Risking being obvious, for me the most pressing issue is that the second-class citizenship of US women appears to be okay with most women.  Oh Oh, am I a rabble-rouser?  If you look up rabble it is rather disturbing; 1) a tumultuous crowd, 2) the lowest or coarsest class or people, and 3) a group of persons regarded with contempt.   Gee, I want to rouse the sleeping crowd, the wealthy and middle class, without contempt.  (I think the poor are wide awake and deserve a rest).

I need coffee and I shall let you know how it goes. 

May 11, 2006

Weird day

This was the oddest day, so odd that I cannot resist noting it in my blog.  First thing every day, I turn on my computer.  Ok, after the bathroom and letting out the dog, I turn on my computer.  Today it did not boot.  It fizzled.  I dressed and dashed to the computer service.  I came home and daydreamed about how different things were for the early feminists; mimeo machines, postage stamps and weeks for information to travel.  Now we can reach millions of people with email, the internet and even watch congress on TV.  How different it all is now.  For good or bad, how different.

Fortunately for me, the PC problem was the video fan and it was easily repaired.  I picked it up by 5 and stopped at the grocery store.  Upon parking the car, I saw the strangest event.  There was a muscle man in a sleeveless T-shirt and tiny gym shorts screaming  at the top of his lungs at a gray haired short woman and a 10 year old cub scout.  As I got my cart, he was demanding to speak to the manager.  He wanted the store to remove the den mother and scout immediately.  He walked inside.

I just could not resist asking the woman if she was okay and was there anything I could do for her.  She told me that this man was screaming because scouts won't let gays be scout leaders.  She then began to state the position of the Boy Scouts of America and defend it.  I stopped her and said, "Well I am gay and I know that this is not the place for such a discussion.  It is an adult discussion and not appropriate with scouts or in parking lots. 

Then I went inside to get my groceries.  When I was done, she was standing outside waiting for me.  She thanked me for being nice to her and wanted to debate the issue with me.  I told her it was an adult discussion for concerned adults ~ not for either side to debate in a parking lot. 

It felt like I was in the Twilight Zone.  Of course recovery was swift as my computer is fine!  I celebrated with my new diet sensation.  Organic, of course. Ccakes

April 08, 2006

One Day

Not today, but one day I will tell.  I always consider what she would have wanted.

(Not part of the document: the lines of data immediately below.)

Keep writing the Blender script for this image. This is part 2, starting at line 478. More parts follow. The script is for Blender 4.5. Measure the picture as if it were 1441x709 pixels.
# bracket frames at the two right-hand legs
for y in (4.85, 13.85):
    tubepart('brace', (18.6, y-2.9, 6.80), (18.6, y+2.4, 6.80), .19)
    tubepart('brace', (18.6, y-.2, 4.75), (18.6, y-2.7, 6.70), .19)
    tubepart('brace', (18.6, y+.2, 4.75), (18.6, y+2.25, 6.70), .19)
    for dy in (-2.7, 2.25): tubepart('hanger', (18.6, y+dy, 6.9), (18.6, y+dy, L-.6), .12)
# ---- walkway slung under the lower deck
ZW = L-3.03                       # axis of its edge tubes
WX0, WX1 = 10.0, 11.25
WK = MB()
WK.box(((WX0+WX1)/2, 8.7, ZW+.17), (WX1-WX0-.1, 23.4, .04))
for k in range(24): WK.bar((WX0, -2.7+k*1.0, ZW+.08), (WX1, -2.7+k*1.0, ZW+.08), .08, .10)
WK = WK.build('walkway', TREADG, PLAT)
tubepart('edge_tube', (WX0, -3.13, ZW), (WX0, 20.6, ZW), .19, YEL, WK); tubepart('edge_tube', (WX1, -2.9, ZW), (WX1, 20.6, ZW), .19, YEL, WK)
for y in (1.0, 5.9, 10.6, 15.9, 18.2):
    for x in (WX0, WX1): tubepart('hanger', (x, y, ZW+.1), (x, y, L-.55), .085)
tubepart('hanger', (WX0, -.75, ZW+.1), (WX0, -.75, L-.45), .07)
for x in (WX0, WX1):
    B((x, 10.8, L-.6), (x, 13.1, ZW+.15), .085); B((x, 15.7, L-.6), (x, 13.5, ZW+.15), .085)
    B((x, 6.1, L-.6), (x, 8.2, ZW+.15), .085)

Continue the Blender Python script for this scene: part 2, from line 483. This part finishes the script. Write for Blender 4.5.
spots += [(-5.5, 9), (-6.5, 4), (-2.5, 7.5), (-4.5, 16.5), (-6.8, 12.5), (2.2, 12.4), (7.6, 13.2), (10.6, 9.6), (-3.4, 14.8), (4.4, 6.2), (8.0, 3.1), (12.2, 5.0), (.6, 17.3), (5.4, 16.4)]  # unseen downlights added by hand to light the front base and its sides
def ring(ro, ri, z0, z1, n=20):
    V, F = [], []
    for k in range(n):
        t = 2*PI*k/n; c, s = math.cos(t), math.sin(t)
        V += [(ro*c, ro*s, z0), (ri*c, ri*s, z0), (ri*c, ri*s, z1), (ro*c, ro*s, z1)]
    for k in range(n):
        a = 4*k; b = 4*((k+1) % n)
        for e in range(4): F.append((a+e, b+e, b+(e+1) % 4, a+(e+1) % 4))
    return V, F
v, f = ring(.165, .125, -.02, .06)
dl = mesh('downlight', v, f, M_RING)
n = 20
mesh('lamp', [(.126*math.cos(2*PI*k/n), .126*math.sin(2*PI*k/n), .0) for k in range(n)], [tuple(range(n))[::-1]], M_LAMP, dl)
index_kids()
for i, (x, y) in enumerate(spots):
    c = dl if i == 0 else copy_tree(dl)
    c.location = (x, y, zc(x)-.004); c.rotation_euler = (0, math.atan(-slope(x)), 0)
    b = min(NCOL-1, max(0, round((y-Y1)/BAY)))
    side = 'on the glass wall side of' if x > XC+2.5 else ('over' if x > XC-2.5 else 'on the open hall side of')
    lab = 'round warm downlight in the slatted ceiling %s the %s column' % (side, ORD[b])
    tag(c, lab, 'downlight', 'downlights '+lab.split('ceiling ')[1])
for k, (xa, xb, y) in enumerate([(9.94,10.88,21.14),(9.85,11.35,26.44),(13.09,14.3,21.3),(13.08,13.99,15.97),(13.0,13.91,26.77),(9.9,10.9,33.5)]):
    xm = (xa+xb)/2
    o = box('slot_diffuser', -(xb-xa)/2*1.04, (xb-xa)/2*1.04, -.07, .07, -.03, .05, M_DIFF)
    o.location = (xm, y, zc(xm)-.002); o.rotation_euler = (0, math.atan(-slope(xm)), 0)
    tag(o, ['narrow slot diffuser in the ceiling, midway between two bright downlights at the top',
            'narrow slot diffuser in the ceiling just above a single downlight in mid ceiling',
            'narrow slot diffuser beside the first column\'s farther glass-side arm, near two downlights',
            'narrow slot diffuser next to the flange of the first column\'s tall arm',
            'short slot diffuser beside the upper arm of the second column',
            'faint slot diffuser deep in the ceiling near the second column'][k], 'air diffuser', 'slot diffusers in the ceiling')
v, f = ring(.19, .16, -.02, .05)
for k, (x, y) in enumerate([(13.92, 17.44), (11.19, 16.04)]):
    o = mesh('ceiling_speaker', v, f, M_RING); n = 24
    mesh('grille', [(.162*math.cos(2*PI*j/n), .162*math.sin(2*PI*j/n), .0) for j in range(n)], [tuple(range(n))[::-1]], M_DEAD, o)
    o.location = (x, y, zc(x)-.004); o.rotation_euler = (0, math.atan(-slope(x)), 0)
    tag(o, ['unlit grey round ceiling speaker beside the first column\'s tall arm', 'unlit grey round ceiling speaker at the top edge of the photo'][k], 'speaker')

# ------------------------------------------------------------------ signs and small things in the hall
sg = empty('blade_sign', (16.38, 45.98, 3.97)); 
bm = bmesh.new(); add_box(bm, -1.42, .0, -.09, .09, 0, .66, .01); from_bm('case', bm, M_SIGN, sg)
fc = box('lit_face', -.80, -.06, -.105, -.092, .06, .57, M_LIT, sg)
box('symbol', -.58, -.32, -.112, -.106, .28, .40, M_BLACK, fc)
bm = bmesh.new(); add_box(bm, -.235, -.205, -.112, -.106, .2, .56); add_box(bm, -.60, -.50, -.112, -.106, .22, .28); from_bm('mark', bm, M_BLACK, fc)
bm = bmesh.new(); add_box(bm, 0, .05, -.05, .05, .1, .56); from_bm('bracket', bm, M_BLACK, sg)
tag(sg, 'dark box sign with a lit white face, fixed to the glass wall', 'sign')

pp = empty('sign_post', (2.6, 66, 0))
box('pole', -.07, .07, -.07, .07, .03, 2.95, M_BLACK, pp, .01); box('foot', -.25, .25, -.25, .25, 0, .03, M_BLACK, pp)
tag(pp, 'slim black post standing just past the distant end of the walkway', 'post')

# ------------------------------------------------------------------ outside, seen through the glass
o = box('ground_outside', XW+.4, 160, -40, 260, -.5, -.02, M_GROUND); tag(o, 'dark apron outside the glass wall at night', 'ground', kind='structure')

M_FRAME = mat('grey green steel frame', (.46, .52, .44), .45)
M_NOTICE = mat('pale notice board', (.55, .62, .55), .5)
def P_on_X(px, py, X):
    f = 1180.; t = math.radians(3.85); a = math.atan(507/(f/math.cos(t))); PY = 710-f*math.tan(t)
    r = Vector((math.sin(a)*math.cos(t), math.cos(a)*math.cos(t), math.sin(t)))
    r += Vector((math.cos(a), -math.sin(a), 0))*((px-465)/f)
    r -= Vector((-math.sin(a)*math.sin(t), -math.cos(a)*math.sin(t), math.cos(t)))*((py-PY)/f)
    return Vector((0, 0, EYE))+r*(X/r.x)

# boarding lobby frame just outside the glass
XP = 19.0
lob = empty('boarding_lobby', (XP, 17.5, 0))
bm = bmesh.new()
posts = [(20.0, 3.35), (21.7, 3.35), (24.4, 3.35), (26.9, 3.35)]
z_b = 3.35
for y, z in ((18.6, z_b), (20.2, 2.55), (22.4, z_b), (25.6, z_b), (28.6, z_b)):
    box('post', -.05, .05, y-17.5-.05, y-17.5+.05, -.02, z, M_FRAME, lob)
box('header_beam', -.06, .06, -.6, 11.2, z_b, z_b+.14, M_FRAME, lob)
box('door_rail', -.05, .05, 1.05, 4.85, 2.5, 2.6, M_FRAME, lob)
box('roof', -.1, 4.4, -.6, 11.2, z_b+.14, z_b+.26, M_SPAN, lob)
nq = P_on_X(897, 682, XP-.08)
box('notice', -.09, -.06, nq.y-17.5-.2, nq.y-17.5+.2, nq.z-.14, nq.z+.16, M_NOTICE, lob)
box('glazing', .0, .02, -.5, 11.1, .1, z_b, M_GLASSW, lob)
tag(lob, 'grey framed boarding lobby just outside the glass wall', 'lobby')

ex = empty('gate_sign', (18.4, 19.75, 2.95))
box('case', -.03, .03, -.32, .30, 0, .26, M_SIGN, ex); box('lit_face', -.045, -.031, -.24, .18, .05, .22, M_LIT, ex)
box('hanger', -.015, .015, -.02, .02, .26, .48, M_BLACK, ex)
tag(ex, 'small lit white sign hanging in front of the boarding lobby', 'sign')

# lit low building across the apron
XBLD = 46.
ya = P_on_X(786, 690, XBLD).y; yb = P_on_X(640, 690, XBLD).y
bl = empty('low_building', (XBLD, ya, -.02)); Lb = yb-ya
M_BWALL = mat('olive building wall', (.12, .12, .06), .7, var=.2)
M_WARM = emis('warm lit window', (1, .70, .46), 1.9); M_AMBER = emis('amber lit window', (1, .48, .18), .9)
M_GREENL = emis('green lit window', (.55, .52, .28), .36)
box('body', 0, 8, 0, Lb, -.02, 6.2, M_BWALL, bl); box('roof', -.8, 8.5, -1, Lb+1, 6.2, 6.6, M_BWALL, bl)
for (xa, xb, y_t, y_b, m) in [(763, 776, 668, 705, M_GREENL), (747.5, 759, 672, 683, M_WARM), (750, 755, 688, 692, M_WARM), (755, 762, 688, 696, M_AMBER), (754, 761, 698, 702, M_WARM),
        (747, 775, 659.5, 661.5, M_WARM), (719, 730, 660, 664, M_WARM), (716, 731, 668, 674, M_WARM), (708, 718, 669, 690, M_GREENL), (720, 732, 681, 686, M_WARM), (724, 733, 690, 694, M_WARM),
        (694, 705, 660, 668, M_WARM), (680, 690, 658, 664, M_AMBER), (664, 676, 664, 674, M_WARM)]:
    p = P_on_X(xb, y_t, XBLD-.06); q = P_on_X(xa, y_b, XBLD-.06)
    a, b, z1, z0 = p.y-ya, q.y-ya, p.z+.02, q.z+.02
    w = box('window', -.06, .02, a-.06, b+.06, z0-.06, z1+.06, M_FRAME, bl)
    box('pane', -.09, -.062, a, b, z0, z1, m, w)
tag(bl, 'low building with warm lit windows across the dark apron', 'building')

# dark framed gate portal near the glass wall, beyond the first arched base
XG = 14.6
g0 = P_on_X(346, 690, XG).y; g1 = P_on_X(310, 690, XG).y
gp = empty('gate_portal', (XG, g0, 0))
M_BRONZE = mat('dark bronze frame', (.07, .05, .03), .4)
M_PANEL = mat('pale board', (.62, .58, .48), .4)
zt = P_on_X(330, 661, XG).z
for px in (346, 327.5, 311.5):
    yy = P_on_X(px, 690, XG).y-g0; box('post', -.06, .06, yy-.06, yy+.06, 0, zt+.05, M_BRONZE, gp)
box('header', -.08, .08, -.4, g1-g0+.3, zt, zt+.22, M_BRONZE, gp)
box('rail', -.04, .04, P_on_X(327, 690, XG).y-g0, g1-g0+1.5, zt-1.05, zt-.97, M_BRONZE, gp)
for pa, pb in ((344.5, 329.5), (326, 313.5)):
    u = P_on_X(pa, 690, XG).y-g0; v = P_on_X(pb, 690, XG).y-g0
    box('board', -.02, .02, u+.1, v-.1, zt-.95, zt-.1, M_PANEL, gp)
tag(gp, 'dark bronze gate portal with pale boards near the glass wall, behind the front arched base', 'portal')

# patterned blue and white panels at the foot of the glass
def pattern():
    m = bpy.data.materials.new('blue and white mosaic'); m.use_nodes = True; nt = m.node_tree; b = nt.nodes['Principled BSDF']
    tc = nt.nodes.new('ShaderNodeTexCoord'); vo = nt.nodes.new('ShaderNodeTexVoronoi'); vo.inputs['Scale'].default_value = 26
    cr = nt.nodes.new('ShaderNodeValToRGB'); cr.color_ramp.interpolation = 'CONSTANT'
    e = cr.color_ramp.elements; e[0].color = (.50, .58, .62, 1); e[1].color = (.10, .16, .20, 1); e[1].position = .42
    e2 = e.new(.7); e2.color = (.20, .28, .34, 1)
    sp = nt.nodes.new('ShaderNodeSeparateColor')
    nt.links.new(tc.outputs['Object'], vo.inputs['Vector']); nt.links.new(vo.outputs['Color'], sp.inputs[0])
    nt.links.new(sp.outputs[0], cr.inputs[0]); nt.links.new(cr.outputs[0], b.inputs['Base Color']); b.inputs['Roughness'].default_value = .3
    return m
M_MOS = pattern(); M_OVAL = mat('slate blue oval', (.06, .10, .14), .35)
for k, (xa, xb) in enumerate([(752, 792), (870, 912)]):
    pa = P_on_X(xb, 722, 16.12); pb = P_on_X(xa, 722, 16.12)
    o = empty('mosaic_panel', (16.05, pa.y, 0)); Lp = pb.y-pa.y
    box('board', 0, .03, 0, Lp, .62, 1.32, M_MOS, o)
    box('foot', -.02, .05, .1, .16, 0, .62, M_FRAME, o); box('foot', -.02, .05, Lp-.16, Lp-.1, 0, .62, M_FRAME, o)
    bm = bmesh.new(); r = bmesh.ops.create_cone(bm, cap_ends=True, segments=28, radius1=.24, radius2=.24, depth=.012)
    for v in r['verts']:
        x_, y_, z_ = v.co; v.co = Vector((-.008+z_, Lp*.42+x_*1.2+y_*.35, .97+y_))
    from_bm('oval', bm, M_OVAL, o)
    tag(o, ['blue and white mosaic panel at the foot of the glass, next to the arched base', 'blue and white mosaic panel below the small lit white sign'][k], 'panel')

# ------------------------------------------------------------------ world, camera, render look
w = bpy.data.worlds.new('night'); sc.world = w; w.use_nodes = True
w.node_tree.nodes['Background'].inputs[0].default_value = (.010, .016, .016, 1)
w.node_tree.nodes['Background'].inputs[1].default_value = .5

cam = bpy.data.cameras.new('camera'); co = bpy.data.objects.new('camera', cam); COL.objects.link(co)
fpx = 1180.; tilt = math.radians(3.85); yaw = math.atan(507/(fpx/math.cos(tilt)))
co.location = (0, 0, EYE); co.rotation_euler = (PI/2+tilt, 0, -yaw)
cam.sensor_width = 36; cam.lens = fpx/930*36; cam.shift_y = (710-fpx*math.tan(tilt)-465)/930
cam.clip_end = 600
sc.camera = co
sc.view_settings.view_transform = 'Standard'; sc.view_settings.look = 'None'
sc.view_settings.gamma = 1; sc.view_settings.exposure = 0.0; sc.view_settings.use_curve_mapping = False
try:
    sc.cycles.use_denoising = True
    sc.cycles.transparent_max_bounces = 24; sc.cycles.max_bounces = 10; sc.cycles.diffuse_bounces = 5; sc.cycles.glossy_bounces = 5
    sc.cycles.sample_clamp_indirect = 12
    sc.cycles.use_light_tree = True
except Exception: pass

Laura Play the albums released during her life.  She would have liked that.  Particularly; Nested, Mother's Spiritual, Walk the Dog & Light the light

Laura Nyro  October 18, 1947 - April 8, 1997

January 07, 2006

Multi-life Lunch

Thursday I had lunch with my past, present and future.  I got a call around 11 AM from a young man, 28 actually.  He is the son of a high school student of mine from 1970.  35 years ago, when I was a wife and Catholic high school teacher, I met his dad. 

Being a first year teacher, the administration asked me to take the unwanted class of rascals.  I was apprehensive for a few days but then fell in love with them all.  They were my boys, my lost and found boys.  I lived to see them, everyday at third period.  We listened to music, talked endlessly and, eventually, they played their music and read their poetry. 

From them I leaned what "teacher love" could/should be.  (take a note Mary Kay Letourneau)  Even though we had only 3 or 4 years difference between us, they were (and continue to be) my little ducks.  Teacher love never dies, never lies, is never bored, never half-hearted. 

My lunch host on Thursday looks a great deal like his dad when I met him in 1970.  In particular, he has the same voice.  I felt old.  I felt young.  All in all it was simply fantastic.  Does that make me a "grandteacher?"